Sejumlah perkembangan dapat ditangkap dari sejumlah kolom sebelumnya. Dialog Aceh yang terlaksana, sungguh tidak bisa dipisah dari peta jalan yang sudah dilalui dari waktu sebelumnya. Ada beberapa hasil penting dari dialog dalam perkembangannya, sebelum tsunami. Sejak penandatanganan Kesepahaman Bersama (JoU) tentang Jeda Kemanusiaan untuk Aceh 12 Mei 2000, hingga perundingan terakhir 8-9 April 2002, tentu saja ada berbagai proses yang tidak boleh diabai. Semua saling berkaitan satu sama lain. Proses awal dapat dipandang sebagai pembuka jalan bagi dialog-dialog yang dilaksanakan sesudahnya.
Dalam konteks inilah, dialog seharusnya tidak hanya berhenti dan berorientasi kepada kemanusaan, tapi juga kepada Tuhan. Konsep ini, selain mempertanggungjawabkan dialog kepada sesama manusia, juga mengharuskan semua pihak untuk mempertanggungjawabannya kepada Tuhan.

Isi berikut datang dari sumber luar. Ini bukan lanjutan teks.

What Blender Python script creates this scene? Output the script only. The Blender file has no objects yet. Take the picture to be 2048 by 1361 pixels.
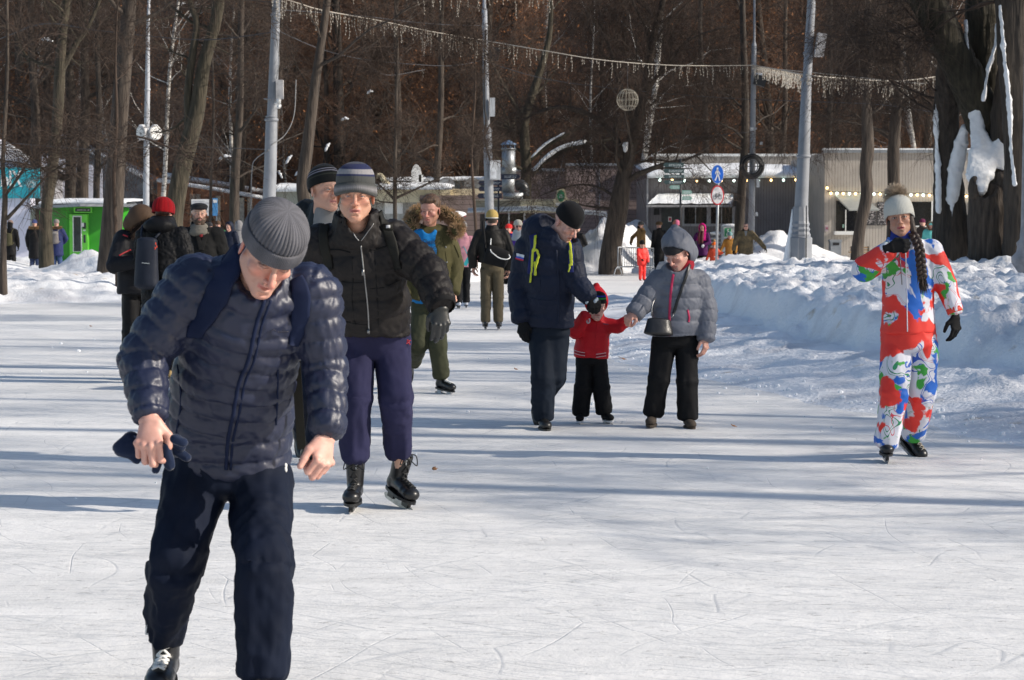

Ada satu konsep yang saya kutip dari I. Nyoman Sudira. Menurutnya, “dialog bisa dipandang sebagai sebuah alat bagaimana kita menghadapi dan menyelesaikan konflik secara konstruktif” (Sudira, 2017; Apel, 2003). “Maka dari itu, respons yang umum terhadap konflik yang sudah bereskalasi menuju kekerasan adalah tuntutan banyak pihak untuk segera diadakan dialog, yang secara umum dipahami sebagai pertukaran dan diskusi mengenai ide-ide, yang disampaikan secara jujur dan terbuka sebagai pranata untuk menuju hubungan yang harmoni dan kesaling-pemahaman” (Sudira, 2017; Fisher, 1997).
Dengan demikian, dialog dapat dimaknai sebagai proses saling memahami. Dalam konteks sosial, perwujudan harmoni menjadi kunci utama dari semangat dialog. Harmoni dapat dilihat dalam konteks yang lehih luas untuk saling menjaga satu sama lain.
Mengutip Kamus Besar Bahasa Indonesia, dialog memiliki sejumlah makna, sesuai dengan konteks yang digunakan, yakni sebagai (1) percakapan (dalam sandiwara, cerita, dan sebagai-nya); (2) karya tulis yang disajikan dalam bentuk percakapan antara dua tokoh atau lebih.
Sama juga dengan konflik. Kamus Bahasa Indonesia mengartikan kata konflik dengan makna: (1) percekcokan, perselisihan; (2) ketegangan atau pertentangan di dalam cerita rekaan atau drama (pertentangan antara dua kekuatan, pertentangan dalam diri satu tokoh, pertentangan antara dua tokoh, dan sebagainya).
Dalam konteks Aceh, berbagai proses yang dilalui dalam menyelesaikan konflik, pada dasarnya sama seperti apa yang disebut dalam konsep di atas.
Atas dasar itulah, berbagai peta jalan dialog tidak boleh dilupakan. Proses untuk berdialog, merupakan proses penting yang harus tercatat dalam tinta emas. Berbagai proses untuk memanusiawikan manusia sebagai manusia, harus selalu disambut dengan suka cita.